═══ Data provided
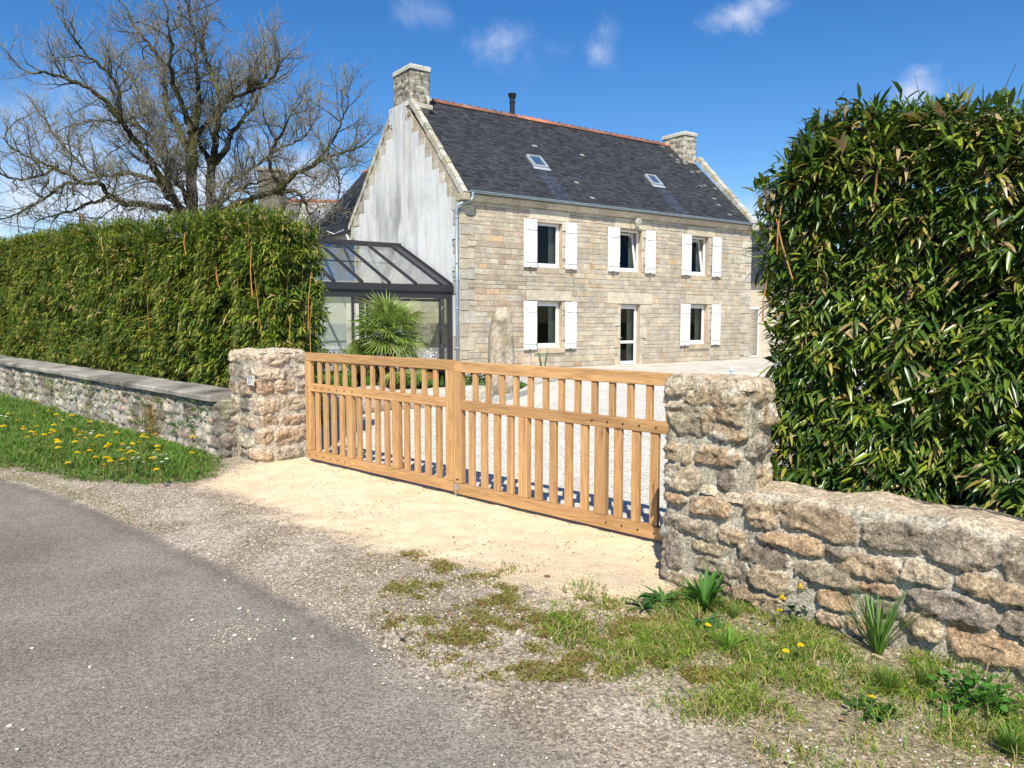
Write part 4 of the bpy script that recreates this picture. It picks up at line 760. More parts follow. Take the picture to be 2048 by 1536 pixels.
# ================================================================ HOUSE (frame H: u along the street front, v into the house)
HT=empty('stone_house',tuple(H0),hA); tag(HT,'two-storey granite farmhouse with white shutters, slate roof and rendered left gable','house')
HL,HD=13.85,7.85; ZE=5.24; RV=3.75; RZ=9.22
ups=[(2.95,3.98,3.36,4.86),(6.60,7.66,3.36,4.84),(10.27,11.25,3.36,4.82)]; los=[(2.95,3.99,.74,2.25),(10.26,11.27,.74,2.25)]; door=(6.66,7.62,.02,2.2)
opens=ups+los+[door]
# backing wall with the openings cut out, reveals included
us=sorted({0,HL}|{o[0] for o in opens}|{o[1] for o in opens}); zs=sorted({-.1,ZE}|{o[2] for o in opens}|{o[3] for o in opens})
mb=MB(); inside=lambda u,z:any(o[0]<u<o[1] and o[2]<z<o[3] for o in opens)
TH=.45
MC=(.29,.26,.21)
for a,b in zip(us[:-1],us[1:]):
    for c,d in zip(zs[:-1],zs[1:]):
        if inside((a+b)/2,(c+d)/2): continue
        mb.add([(a,0,c),(b,0,c),(b,0,d),(a,0,d)],[(0,1,2,3)],MC); mb.add([(a,TH,c),(b,TH,c),(b,TH,d),(a,TH,d)],[(3,2,1,0)],MC)
for a,b,c,d in opens:
    cc=(.50,.40,.29); mb.add([(a,0,c),(a,TH,c),(a,TH,d),(a,0,d)],[(0,1,2,3)],cc); mb.add([(b,0,c),(b,0,d),(b,TH,d),(b,TH,c)],[(0,1,2,3)],cc)
    mb.add([(a,0,d),(a,TH,d),(b,TH,d),(b,0,d)],[(0,1,2,3)],cc); mb.add([(a,0,c),(b,0,c),(b,TH,c),(a,TH,c)],[(0,1,2,3)],cc)
# right side and back walls
mb.add([(HL,0,-.1),(HL,HD,-.1),(HL,HD,ZE),(HL,RV,RZ-.05),(HL,0,ZE)],[(0,1,2,3,4)],MC); mb.add([(0,HD,-.1),(0,HD,ZE),(HL,HD,ZE),(HL,HD,-.1)],[(0,1,2,3)],MC)
# the stones: dressed granite laid in courses round the openings
r=random.Random(5)
PALH=[(.51,.46,.365),(.49,.445,.37),(.53,.47,.36),(.47,.43,.36),(.52,.43,.32),(.55,.50,.40),(.45,.40,.33),(.52,.45,.34),(.50,.465,.395),(.47,.405,.32)]
def stone(u0,u1,z0,z1,col,pr=None,g=.006):
    pr=r.uniform(.006,.016) if pr is None else pr; j=lambda:r.uniform(-.006,.006); a,b,c,d=u0+g+j(),u1-g+j(),z0+g+j(),z1-g+j()
    if b-a<.03: return
    k=.012; v=-pr; V=[(a,0,c),(b,0,c),(b,0,d),(a,0,d),(a+k,v+j()*.4,c+k),(b-k,v+j()*.4,c+k),(b-k,v+j()*.4,d-k),(a+k,v+j()*.4,d-k)]
    mb.add(V,[(0,1,5,4),(1,2,6,5),(2,3,7,6),(3,0,4,7),(4,5,6,7)],col)
block=[]
def big(u0,u1,z0,z1,col): stone(u0,u1,z0,z1,col,.024,.006); block.append((u0,u1,z0,z1))
LT=(.58,.52,.40)
for a,b,c,d in ((2.52,4.42,2.27,2.62),(6.02,8.22,2.22,2.63),(10.0,11.55,2.27,2.60),(2.62,4.3,4.88,5.22),(6.3,8.1,4.86,5.22),(10.0,11.6,4.84,5.20)): big(a,b,c,d,np.array(LT)*r.uniform(.92,1.05))
for a,b,c,d in ups+los: big(a-.12,b+.15,c-.20,c-.005,(.50,.42,.30))
for a,b,c,d in opens:
    z=c; s=0
    while z<d-.1:
        h=min(r.uniform(.28,.5),d-z); 
        if d-z-h<.12: h=d-z
        wl,wr=(.16,.30) if s else (.30,.16); wl*=r.uniform(.8,1.1); wr*=r.uniform(.8,1.1)
        big(a-wl,a,z,z+h,np.array(r.choice(PALH))*1.04); big(b,b+wr,z,z+h,np.array(r.choice(PALH))*1.04); z+=h; s^=1
z=-.1;s=0
while z<ZE-.05:
    h=min(r.uniform(.26,.42),ZE-z); 
    if ZE-z-h<.1:h=ZE-z
    w1=.55 if s else .3; big(0,w1,z,z+h,np.array(r.choice(PALH))*.98); big(HL-(.3 if s else .55),HL,z,z+h,np.array(r.choice(PALH))*1.1); z+=h; s^=1
z=-.1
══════
_Your goal:_ Write the full listing out again with every line unchanged, but include no pictures.

_Answer to this task:_
Write part 4 of the bpy script that recreates this picture. It picks up at line 760. More parts follow. Take the picture to be 2048 by 1536 pixels.
# ================================================================ HOUSE (frame H: u along the street front, v into the house)
HT=empty('stone_house',tuple(H0),hA); tag(HT,'two-storey granite farmhouse with white shutters, slate roof and rendered left gable','house')
HL,HD=13.85,7.85; ZE=5.24; RV=3.75; RZ=9.22
ups=[(2.95,3.98,3.36,4.86),(6.60,7.66,3.36,4.84),(10.27,11.25,3.36,4.82)]; los=[(2.95,3.99,.74,2.25),(10.26,11.27,.74,2.25)]; door=(6.66,7.62,.02,2.2)
opens=ups+los+[door]
# backing wall with the openings cut out, reveals included
us=sorted({0,HL}|{o[0] for o in opens}|{o[1] for o in opens}); zs=sorted({-.1,ZE}|{o[2] for o in opens}|{o[3] for o in opens})
mb=MB(); inside=lambda u,z:any(o[0]<u<o[1] and o[2]<z<o[3] for o in opens)
TH=.45
MC=(.29,.26,.21)
for a,b in zip(us[:-1],us[1:]):
    for c,d in zip(zs[:-1],zs[1:]):
        if inside((a+b)/2,(c+d)/2): continue
        mb.add([(a,0,c),(b,0,c),(b,0,d),(a,0,d)],[(0,1,2,3)],MC); mb.add([(a,TH,c),(b,TH,c),(b,TH,d),(a,TH,d)],[(3,2,1,0)],MC)
for a,b,c,d in opens:
    cc=(.50,.40,.29); mb.add([(a,0,c),(a,TH,c),(a,TH,d),(a,0,d)],[(0,1,2,3)],cc); mb.add([(b,0,c),(b,0,d),(b,TH,d),(b,TH,c)],[(0,1,2,3)],cc)
    mb.add([(a,0,d),(a,TH,d),(b,TH,d),(b,0,d)],[(0,1,2,3)],cc); mb.add([(a,0,c),(b,0,c),(b,TH,c),(a,TH,c)],[(0,1,2,3)],cc)
# right side and back walls
mb.add([(HL,0,-.1),(HL,HD,-.1),(HL,HD,ZE),(HL,RV,RZ-.05),(HL,0,ZE)],[(0,1,2,3,4)],MC); mb.add([(0,HD,-.1),(0,HD,ZE),(HL,HD,ZE),(HL,HD,-.1)],[(0,1,2,3)],MC)
# the stones: dressed granite laid in courses round the openings
r=random.Random(5)
PALH=[(.51,.46,.365),(.49,.445,.37),(.53,.47,.36),(.47,.43,.36),(.52,.43,.32),(.55,.50,.40),(.45,.40,.33),(.52,.45,.34),(.50,.465,.395),(.47,.405,.32)]
def stone(u0,u1,z0,z1,col,pr=None,g=.006):
    pr=r.uniform(.006,.016) if pr is None else pr; j=lambda:r.uniform(-.006,.006); a,b,c,d=u0+g+j(),u1-g+j(),z0+g+j(),z1-g+j()
    if b-a<.03: return
    k=.012; v=-pr; V=[(a,0,c),(b,0,c),(b,0,d),(a,0,d),(a+k,v+j()*.4,c+k),(b-k,v+j()*.4,c+k),(b-k,v+j()*.4,d-k),(a+k,v+j()*.4,d-k)]
    mb.add(V,[(0,1,5,4),(1,2,6,5),(2,3,7,6),(3,0,4,7),(4,5,6,7)],col)
block=[]
def big(u0,u1,z0,z1,col): stone(u0,u1,z0,z1,col,.024,.006); block.append((u0,u1,z0,z1))
LT=(.58,.52,.40)
for a,b,c,d in ((2.52,4.42,2.27,2.62),(6.02,8.22,2.22,2.63),(10.0,11.55,2.27,2.60),(2.62,4.3,4.88,5.22),(6.3,8.1,4.86,5.22),(10.0,11.6,4.84,5.20)): big(a,b,c,d,np.array(LT)*r.uniform(.92,1.05))
for a,b,c,d in ups+los: big(a-.12,b+.15,c-.20,c-.005,(.50,.42,.30))
for a,b,c,d in opens:
    z=c; s=0
    while z<d-.1:
        h=min(r.uniform(.28,.5),d-z); 
        if d-z-h<.12: h=d-z
        wl,wr=(.16,.30) if s else (.30,.16); wl*=r.uniform(.8,1.1); wr*=r.uniform(.8,1.1)
        big(a-wl,a,z,z+h,np.array(r.choice(PALH))*1.04); big(b,b+wr,z,z+h,np.array(r.choice(PALH))*1.04); z+=h; s^=1
z=-.1;s=0
while z<ZE-.05:
    h=min(r.uniform(.26,.42),ZE-z); 
    if ZE-z-h<.1:h=ZE-z
    w1=.55 if s else .3; big(0,w1,z,z+h,np.array(r.choice(PALH))*.98); big(HL-(.3 if s else .55),HL,z,z+h,np.array(r.choice(PALH))*1.1); z+=h; s^=1
z=-.1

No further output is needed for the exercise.